Voraussetzung für diesen Zugang zum EU-Markt ist allerdings, dass die EU-Kommission den der Rechts- und Aufsichtsrahmen des Drittstaats als äquivalent anerkennt. Weil die Schweiz von einer Äquivalenzanerkennung extensiv Gebrauch machen könnte, ist absehbar, dass die Schweizer Regulierung besonders kritisch überprüft wird.

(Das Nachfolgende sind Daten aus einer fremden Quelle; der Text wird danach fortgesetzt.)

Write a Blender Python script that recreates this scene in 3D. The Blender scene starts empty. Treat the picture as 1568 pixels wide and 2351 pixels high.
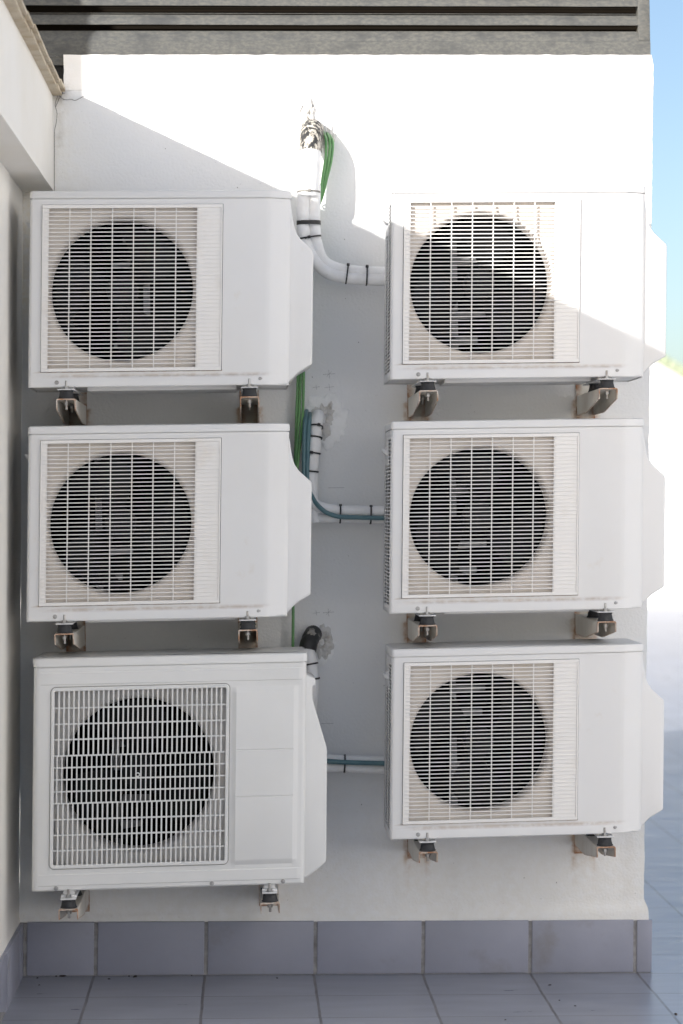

Fidleg und Finig könnten Grundstein sein

Das Fidleg/Finig-Gesetzespaket hat die Schweiz unter anderem im Hinblick auf MiFID II/MiFIR entworfen. Es könnte den Grundstein dafür legen, dass der Schweizer Rechts- und Aufsichtsrahmen in diesem Gebiet als gleichwertig anerkannt wird, wie in einer Studie des Think Tanks foraus bereits festgehalten worden ist.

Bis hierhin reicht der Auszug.